Which of the ethics developments below will explode into genuinely significant historical and cultural developments? You never know. On this date in 1910, A violent explosion destroyed the Los Angeles Times building, killing 21 and injuring many more. The paper’s publisher Harrison Otis was a fanatic opponent of organized labor, then just beginning to get really organized, and when two union leaders, the McNamara bothers, were arrested as the likely bombers, the paper went into a major push to convince the public that they, and all unions, were evil. Organized labor responded by hiring the nation’s most famous defense lawyer, Clarence Darrow, to defend the two, certain that they had been framed and that a conviction for murder would destroy the labor movement.

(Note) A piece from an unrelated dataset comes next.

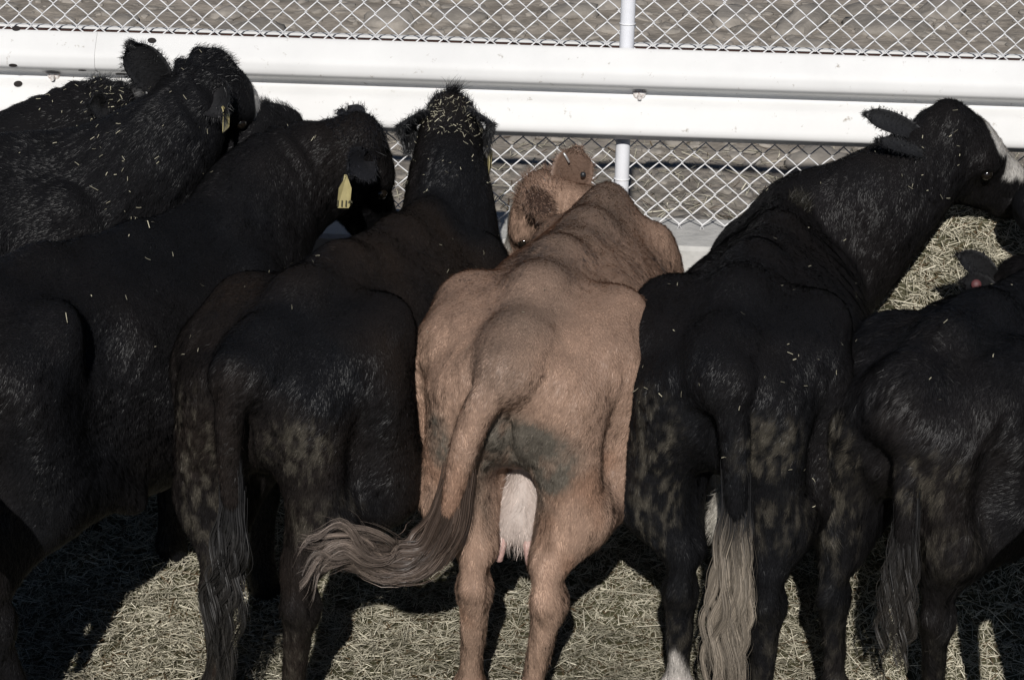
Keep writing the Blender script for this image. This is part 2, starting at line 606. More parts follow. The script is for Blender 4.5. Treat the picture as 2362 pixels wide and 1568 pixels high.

Darrow, as he described in his autobiography, “The Story of My Life,” quickly discovered that a) the brothers were guilty (though they were not trying to kill anyone) and b) that there was no way they could plead not guilty—what the two union organizations that hired him assumed he would have them do—that wouldn’t result in their executions.

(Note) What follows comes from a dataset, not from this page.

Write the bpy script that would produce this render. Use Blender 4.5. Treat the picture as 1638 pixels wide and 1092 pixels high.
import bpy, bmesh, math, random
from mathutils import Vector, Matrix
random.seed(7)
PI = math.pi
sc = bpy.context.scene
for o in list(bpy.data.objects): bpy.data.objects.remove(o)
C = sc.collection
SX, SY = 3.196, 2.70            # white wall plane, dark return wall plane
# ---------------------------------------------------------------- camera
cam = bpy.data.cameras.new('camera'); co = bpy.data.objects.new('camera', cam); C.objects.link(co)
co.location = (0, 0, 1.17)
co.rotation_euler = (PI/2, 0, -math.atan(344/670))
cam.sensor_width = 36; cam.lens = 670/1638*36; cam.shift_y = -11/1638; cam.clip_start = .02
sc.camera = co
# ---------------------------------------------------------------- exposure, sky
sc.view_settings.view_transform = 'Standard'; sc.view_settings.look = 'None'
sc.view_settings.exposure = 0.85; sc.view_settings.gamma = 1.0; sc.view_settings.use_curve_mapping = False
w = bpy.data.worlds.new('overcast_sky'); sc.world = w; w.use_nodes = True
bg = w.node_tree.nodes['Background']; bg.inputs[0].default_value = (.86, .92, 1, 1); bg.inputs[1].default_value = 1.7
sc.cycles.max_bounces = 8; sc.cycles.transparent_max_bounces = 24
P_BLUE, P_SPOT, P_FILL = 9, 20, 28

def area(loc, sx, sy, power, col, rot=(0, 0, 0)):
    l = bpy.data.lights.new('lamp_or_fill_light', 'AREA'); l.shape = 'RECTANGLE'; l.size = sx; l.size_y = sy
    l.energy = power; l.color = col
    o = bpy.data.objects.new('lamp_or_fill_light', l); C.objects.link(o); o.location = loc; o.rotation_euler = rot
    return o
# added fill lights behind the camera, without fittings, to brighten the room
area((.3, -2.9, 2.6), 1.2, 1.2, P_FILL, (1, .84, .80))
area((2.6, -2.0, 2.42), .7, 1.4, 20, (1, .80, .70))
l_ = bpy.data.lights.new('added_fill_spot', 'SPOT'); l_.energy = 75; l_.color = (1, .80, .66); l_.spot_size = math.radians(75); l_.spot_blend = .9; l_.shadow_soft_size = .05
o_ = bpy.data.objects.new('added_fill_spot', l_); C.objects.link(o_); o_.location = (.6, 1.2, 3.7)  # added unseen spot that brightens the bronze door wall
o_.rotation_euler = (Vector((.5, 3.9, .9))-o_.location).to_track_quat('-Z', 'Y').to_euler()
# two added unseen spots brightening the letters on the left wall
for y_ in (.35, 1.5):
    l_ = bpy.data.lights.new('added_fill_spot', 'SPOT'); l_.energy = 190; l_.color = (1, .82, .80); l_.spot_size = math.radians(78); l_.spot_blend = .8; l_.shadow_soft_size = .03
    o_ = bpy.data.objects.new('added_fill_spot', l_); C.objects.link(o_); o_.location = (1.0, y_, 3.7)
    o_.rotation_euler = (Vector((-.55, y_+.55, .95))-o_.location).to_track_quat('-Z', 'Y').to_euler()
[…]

Darrow decided that the only way to handle his conflicting duties to both sets of clients, the unions that were paying his record-setting fee because they were certain that an innocent verdict in the trial was essential to the survival of the labor movement, and the brothers whose lives were on the line, was to get a hung jury….and the only way he could get that was by bribing a couple of jurors.
Darrow ended up being caught red-handed and tried for jury tampering, only escaping prison by being presented by a great defense lawyer—himself. In order to make everyone forget his disgrace, Darrow set out to henceforth only take on high-profile cases that would have him fighting for human rights: every case we associate with Darrow today came after the LA Times bombing trial, which he had intended to be his last before retirement. Amazingly, he did make everyone forget that fiasco, an ethics lesson in which he made fateful call that the ends justify the means. Today, so no lawyer is ever placed in Darrow’s position again, the ethics rules in all jurisdictions hold that a third party paying a lawyer to defend another is not a client no matter how important the result of the trial may be.
1. Nancy Pelosi, ethics villain. More irony: it is astounding that the Democratic Party can get away, even a little bit, with screaming to the heavens that Republicans are a “threat to democracy” when they have allowed an openly unethical,villainous woman like Pelosi to lead their national legislators for so long. Even when her failing mental acuity leads her to reveal her vile character, as it did yesterday, there seem to be no consequences. “We have a shortage of workers in our country and you see even in Florida, some of the farmers and the growers saying why are you shipping these immigrants up north, we need them to pick the crops down here,” Pelosi said, discussing the need for “comprehensive immigration reform” without saying what that would be. She also stuttered a while before deciding wich misleading word to use for “illegal immigrants,” because her party and its allies have so many deceitful ones: “Migrants”? “Undocumented workers?” “Tired, poor, huddled masses yearning to breathe free”? She settled on “immigrants.” Her message–it would be nice if the news media explained it to our lazy, have awake public—was that farmers should be encouraged to pay illegal immigrants paltry wages to avoid paying enough to attract American workers. What an awful, awful human being—and she’s a revered leader of the Democratic Party.